В 2003 году социальный контракт, неформально заключенный между крупным бизнесом и высшей бюрократией в 2000 году, был нарушен. Я имею в виду дело ЮКОСа, хотя уже раньше должны были эмигрировать Гусинский и Березовский. Потанин, в начале конфликта в 1997 году действовавший против этих персонажей, с уходом Ельцина и Черномырдина фактически присоединился к ним как представитель больших денег, полученных в процессе «несправедливой» приватизации. Обстановка для бизнеса ухудшилась, деловой климат стал менее благоприятным, что создало угрозу для роста экономики и формирования рыночных институтов. К счастью для правящей элиты, быстрое повышение цен на нефть и газ, а также дешёвые кредиты на Западе создали благоприятные условия для роста. Хотя инфляция не замедлилась, подъём в экономике и сокращение доли накопления в ВВП позволили увеличить реальные денежные доходы населения темпами, превышающими темпы роста ВВП.

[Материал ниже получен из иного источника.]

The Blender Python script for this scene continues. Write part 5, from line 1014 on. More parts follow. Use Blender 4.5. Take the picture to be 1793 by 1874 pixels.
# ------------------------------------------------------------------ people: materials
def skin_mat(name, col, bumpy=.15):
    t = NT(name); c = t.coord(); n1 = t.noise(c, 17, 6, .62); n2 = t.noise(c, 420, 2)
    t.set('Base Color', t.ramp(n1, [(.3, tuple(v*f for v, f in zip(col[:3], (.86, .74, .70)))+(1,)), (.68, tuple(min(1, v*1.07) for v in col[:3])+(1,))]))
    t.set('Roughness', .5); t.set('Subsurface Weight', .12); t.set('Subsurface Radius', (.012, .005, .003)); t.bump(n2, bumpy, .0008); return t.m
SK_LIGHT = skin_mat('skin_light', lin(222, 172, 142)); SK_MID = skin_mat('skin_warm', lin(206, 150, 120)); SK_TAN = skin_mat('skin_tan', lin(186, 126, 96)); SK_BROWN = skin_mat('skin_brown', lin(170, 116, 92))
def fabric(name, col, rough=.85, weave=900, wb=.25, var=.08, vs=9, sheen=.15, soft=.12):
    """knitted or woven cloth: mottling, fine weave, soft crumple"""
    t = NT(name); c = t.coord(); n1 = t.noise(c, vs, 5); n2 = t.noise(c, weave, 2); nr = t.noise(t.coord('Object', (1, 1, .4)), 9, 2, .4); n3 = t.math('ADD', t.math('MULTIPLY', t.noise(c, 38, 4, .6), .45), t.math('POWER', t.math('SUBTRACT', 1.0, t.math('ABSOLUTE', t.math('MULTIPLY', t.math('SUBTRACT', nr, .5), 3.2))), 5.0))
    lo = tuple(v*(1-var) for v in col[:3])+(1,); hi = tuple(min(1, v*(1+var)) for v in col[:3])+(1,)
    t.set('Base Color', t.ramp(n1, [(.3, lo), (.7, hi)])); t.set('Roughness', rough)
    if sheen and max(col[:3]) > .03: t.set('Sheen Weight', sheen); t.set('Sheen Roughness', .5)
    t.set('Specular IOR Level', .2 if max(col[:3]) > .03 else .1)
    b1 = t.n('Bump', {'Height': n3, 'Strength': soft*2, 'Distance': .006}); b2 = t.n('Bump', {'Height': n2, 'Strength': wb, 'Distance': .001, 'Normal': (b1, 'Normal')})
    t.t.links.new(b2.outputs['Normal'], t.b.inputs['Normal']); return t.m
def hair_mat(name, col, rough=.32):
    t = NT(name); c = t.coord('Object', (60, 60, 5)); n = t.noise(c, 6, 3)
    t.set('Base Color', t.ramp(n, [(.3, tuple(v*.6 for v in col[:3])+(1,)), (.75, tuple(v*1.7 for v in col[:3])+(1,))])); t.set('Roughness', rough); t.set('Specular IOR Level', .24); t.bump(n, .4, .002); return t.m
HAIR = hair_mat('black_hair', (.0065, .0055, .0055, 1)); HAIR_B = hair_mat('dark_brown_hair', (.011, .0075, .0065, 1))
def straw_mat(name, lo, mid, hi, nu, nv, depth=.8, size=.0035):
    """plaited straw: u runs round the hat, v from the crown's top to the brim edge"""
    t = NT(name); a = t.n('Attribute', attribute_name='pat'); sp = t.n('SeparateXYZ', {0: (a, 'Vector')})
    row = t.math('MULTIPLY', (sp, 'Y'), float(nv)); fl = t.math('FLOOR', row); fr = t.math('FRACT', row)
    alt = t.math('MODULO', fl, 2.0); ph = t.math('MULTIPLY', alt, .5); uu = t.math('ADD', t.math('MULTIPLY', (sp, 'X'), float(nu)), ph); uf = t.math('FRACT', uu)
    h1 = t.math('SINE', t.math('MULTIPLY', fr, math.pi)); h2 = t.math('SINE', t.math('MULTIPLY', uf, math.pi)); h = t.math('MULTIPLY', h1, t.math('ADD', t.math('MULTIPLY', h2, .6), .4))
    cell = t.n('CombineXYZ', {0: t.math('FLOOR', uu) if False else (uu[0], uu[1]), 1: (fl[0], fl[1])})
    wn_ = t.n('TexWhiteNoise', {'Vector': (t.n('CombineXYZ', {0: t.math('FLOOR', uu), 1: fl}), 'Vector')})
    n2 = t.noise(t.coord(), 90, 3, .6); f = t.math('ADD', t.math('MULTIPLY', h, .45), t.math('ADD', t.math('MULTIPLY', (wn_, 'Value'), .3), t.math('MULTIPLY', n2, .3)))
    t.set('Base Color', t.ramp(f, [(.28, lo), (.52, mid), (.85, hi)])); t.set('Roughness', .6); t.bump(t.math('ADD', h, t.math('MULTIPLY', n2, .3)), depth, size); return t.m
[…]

В 2008 году объём ВВП составил 108% по сравнению с уровнем 1990 года, а реальные денежные доходы, с учётом повышения инвестиций населения в жильё, образование, здравоохранение и пенсионные накопления, увеличились до 132% по сравнению с 1990 годом. Таким образом, итоги к началу нового кризиса выглядели весьма оптимистично, частные инвестиции откликались на предложения кредитов на уровне 2–3% выше инфляции, хотя более дорогие кредиты вряд ли их устраивали. А действительно эффективные проекты, необходимые для нашей экономики и требующие больших вложений для достижения эффекта, не находили необходимого отклика.
Когда разразился кризис, мы, благодаря финансовой политике А.Л. Кудрина, довольно легко его пережили. Самое большое падение экономики (7,9%) было во многом обусловлено её перегревом, который наблюдался накануне. Но позже стало очевидно, что ожидаемое оживление, способное вернуть к предкризисным показателям, не состоится. И тогда встал вопрос о необходимости новой экономической модели. Мы рассматривали её в докладе на XIII Апрельской конференции ВШЭ. Я также писал о ней годом ранее, о ней же упоминалось в «Стратегии 2020», подготовленной в 2012 году Академией народного хозяйства, Институтом Гайдара и НИУ ВШЭ.
Я говорил о двух основных сценариях – инерционном и инновационном, называя их модернизацией «сверху» и «снизу» (демократической). Для первого сценария, который исключал серьёзные институциональные изменения, я считал реалистичными темпы роста в диапазоне 1,5–2,5% в среднем за год до 2050 года. Это означало бы, что реальная модернизация не состоялась бы. Второй сценарий предполагал важные институциональные изменения, включая изменения в правовой сфере (верховенство закона) и в политической системе. В случае реализации этого сценария улучшение делового климата могло бы привести к средним темпам роста до 3–3,5% в год. Это позволяло бы нам приблизиться к уровню развития и эффективности экономики развитых стран и, следовательно, осуществить модернизацию. Вы спросите, почему не 5–6%? Я отвечу коротко: потому что другая стадия развития, когда темпы обеспечиваются лишь за счёт усвоения или создания крупных инноваций. Но подробнее об этом в другой раз.